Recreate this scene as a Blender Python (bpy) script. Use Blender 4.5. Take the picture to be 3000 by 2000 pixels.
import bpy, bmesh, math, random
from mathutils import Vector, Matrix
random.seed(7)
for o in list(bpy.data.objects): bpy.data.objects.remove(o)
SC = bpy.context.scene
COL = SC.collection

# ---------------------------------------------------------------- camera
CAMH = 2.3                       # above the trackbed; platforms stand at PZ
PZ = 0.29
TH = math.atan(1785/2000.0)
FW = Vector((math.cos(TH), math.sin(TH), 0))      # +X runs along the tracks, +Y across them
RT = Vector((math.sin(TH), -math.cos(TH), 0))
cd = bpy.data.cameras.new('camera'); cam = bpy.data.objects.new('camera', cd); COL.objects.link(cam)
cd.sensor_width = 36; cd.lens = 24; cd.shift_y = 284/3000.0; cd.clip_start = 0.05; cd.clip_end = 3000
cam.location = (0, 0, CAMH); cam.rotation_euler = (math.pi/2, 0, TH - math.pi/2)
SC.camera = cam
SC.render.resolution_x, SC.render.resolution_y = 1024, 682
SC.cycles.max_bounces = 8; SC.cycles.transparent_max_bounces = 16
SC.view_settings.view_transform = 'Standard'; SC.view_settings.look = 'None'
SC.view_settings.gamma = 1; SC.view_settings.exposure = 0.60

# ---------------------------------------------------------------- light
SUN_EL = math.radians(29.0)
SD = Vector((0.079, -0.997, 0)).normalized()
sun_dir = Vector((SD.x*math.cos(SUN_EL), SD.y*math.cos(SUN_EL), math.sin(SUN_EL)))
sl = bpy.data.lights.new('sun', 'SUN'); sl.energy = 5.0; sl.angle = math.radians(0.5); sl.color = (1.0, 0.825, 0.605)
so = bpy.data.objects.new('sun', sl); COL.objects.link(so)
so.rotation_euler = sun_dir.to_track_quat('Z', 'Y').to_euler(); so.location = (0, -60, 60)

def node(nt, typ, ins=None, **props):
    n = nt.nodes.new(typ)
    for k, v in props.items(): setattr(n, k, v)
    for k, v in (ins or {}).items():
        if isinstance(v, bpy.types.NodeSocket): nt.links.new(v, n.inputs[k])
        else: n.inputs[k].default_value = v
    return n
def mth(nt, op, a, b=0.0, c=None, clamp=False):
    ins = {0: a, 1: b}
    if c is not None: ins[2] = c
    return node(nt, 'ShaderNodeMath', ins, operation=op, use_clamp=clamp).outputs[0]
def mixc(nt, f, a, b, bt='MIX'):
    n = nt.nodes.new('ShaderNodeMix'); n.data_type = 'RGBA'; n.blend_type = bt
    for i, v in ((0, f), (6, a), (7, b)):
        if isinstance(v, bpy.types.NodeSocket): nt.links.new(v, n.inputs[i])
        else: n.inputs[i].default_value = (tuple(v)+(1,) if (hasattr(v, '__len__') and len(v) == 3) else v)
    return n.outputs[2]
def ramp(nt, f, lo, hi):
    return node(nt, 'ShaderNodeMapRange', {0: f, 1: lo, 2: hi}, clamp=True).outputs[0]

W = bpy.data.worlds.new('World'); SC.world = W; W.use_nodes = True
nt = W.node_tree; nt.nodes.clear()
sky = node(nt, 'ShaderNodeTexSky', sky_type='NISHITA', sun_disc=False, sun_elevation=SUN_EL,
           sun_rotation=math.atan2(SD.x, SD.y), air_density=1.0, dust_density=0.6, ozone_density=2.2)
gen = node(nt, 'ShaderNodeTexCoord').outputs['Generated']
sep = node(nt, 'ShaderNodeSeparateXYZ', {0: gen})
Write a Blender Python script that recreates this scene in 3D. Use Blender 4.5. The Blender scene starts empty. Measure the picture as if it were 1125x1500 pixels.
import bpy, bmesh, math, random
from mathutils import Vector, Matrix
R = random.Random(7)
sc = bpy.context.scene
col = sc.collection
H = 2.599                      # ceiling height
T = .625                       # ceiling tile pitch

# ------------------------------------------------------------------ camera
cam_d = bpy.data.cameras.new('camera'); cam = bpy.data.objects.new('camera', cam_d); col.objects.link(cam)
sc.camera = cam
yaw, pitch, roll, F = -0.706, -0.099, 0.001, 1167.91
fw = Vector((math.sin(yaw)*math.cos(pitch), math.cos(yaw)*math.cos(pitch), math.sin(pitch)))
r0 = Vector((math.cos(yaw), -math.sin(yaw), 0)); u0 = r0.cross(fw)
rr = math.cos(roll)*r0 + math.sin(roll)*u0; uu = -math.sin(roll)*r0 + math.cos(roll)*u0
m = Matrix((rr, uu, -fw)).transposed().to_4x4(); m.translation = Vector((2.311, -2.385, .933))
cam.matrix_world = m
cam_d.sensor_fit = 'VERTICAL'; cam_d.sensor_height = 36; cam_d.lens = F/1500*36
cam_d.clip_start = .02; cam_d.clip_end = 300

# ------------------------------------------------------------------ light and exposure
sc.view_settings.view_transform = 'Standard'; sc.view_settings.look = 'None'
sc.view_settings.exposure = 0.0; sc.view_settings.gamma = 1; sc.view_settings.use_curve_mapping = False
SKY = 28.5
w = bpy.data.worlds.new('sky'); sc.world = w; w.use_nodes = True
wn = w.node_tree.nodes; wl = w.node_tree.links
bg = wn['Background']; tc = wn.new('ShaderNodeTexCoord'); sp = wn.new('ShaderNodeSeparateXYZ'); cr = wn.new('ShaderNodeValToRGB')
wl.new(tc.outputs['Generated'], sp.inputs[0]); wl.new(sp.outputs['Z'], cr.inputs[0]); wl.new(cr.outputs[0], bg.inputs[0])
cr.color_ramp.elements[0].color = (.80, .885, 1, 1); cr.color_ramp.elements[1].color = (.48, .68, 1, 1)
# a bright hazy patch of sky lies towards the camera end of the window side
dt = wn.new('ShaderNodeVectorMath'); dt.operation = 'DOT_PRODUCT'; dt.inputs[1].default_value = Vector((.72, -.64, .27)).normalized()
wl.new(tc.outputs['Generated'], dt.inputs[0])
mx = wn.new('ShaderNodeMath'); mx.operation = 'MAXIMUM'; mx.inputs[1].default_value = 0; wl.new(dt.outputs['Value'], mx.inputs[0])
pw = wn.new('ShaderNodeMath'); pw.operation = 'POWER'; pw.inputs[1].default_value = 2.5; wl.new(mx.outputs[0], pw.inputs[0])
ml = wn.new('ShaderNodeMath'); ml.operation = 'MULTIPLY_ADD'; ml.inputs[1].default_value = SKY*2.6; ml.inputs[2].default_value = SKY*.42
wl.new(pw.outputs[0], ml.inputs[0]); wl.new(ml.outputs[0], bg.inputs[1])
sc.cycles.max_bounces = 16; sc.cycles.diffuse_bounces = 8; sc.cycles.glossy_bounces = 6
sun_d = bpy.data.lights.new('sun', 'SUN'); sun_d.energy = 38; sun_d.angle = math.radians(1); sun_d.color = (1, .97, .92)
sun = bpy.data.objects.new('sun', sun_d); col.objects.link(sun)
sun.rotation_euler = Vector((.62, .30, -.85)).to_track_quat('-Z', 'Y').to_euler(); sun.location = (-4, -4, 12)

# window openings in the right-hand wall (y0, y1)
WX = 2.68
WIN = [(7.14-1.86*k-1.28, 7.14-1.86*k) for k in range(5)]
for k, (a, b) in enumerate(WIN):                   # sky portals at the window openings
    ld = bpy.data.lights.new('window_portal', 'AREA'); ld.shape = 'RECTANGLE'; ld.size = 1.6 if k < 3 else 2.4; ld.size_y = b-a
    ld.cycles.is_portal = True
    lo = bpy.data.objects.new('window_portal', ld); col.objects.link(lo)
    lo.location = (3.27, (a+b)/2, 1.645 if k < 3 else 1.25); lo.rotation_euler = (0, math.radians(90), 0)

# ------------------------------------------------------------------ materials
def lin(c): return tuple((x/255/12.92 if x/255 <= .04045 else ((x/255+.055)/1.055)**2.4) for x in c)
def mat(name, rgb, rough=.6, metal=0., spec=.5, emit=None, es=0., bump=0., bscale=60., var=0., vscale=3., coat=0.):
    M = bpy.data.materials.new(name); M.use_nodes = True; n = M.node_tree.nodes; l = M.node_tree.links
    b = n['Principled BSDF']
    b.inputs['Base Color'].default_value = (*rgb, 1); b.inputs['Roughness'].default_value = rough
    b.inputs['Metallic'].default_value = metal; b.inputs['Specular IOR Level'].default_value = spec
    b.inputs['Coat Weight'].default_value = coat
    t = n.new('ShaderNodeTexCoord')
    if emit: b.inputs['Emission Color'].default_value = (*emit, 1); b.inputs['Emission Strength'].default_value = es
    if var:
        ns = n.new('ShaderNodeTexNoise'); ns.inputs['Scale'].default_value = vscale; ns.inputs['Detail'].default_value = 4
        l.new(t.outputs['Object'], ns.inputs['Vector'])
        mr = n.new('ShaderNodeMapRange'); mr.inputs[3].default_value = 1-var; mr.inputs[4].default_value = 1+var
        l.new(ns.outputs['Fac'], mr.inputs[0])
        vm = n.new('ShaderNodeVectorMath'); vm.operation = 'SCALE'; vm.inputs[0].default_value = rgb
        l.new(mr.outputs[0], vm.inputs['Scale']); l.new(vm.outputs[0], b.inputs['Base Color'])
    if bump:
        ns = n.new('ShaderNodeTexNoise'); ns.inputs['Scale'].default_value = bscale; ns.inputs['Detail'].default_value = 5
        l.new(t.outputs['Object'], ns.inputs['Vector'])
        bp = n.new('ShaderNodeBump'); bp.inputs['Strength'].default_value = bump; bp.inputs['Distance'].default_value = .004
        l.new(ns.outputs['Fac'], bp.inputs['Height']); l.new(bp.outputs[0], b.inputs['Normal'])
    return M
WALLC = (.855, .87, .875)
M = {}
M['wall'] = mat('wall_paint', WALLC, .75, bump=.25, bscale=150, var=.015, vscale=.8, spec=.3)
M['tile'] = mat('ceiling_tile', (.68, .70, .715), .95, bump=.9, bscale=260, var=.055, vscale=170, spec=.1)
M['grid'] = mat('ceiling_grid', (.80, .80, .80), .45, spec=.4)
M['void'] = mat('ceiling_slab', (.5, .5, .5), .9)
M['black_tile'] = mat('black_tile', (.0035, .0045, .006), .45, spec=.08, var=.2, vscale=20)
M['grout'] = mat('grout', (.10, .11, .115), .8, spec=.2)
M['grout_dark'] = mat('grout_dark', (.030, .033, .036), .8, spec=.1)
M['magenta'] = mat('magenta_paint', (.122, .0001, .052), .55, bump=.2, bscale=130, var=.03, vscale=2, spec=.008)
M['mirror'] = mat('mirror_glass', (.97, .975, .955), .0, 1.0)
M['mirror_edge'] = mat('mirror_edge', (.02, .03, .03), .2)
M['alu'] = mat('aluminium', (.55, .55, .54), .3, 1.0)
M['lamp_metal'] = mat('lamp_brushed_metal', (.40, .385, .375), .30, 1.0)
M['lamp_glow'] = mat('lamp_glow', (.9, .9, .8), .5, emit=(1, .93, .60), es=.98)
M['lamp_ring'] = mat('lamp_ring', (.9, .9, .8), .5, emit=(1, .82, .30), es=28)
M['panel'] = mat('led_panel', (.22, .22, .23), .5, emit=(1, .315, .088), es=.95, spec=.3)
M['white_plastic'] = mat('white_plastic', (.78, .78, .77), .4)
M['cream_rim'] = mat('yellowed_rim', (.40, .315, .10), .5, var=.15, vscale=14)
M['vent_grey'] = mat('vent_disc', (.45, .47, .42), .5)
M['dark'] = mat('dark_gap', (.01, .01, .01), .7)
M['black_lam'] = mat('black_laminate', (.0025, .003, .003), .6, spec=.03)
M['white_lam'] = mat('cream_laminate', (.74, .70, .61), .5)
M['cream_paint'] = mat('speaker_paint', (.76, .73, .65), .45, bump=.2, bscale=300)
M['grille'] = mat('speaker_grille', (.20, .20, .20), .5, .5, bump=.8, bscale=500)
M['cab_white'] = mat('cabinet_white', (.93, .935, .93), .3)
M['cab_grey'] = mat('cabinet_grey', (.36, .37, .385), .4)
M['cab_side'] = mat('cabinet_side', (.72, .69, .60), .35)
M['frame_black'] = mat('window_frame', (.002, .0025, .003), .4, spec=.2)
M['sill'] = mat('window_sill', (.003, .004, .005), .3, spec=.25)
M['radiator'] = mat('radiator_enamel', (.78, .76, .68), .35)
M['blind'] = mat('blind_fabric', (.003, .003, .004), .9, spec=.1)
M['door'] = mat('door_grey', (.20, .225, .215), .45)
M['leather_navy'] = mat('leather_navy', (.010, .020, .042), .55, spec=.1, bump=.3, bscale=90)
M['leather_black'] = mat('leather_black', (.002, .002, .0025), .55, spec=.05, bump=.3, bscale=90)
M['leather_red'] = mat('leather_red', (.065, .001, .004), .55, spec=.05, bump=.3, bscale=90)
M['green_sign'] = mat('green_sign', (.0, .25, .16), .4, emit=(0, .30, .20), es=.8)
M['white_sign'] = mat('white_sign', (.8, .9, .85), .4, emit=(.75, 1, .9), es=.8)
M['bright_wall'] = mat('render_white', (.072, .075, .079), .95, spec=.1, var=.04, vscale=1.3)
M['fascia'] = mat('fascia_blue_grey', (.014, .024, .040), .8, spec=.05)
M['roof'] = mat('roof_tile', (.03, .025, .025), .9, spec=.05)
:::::
> [What is being asked]
Reproduce word for word the lines of the records above, beginning at the first and ending with the line where "so.rotation_euler = sun_dir.to_track_quat('Z', 'Y').to_euler();" appears, and nothing past it.

> [Output of the exercise]
Recreate this scene as a Blender Python (bpy) script. Use Blender 4.5. Take the picture to be 3000 by 2000 pixels.
import bpy, bmesh, math, random
from mathutils import Vector, Matrix
random.seed(7)
for o in list(bpy.data.objects): bpy.data.objects.remove(o)
SC = bpy.context.scene
COL = SC.collection

# ---------------------------------------------------------------- camera
CAMH = 2.3                       # above the trackbed; platforms stand at PZ
PZ = 0.29
TH = math.atan(1785/2000.0)
FW = Vector((math.cos(TH), math.sin(TH), 0))      # +X runs along the tracks, +Y across them
RT = Vector((math.sin(TH), -math.cos(TH), 0))
cd = bpy.data.cameras.new('camera'); cam = bpy.data.objects.new('camera', cd); COL.objects.link(cam)
cd.sensor_width = 36; cd.lens = 24; cd.shift_y = 284/3000.0; cd.clip_start = 0.05; cd.clip_end = 3000
cam.location = (0, 0, CAMH); cam.rotation_euler = (math.pi/2, 0, TH - math.pi/2)
SC.camera = cam
SC.render.resolution_x, SC.render.resolution_y = 1024, 682
SC.cycles.max_bounces = 8; SC.cycles.transparent_max_bounces = 16
SC.view_settings.view_transform = 'Standard'; SC.view_settings.look = 'None'
SC.view_settings.gamma = 1; SC.view_settings.exposure = 0.60

# ---------------------------------------------------------------- light
SUN_EL = math.radians(29.0)
SD = Vector((0.079, -0.997, 0)).normalized()
sun_dir = Vector((SD.x*math.cos(SUN_EL), SD.y*math.cos(SUN_EL), math.sin(SUN_EL)))
sl = bpy.data.lights.new('sun', 'SUN'); sl.energy = 5.0; sl.angle = math.radians(0.5); sl.color = (1.0, 0.825, 0.605)
so = bpy.data.objects.new('sun', sl); COL.objects.link(so)
so.rotation_euler = sun_dir.to_track_quat('Z', 'Y').to_euler(); so.location = (0, -60, 60)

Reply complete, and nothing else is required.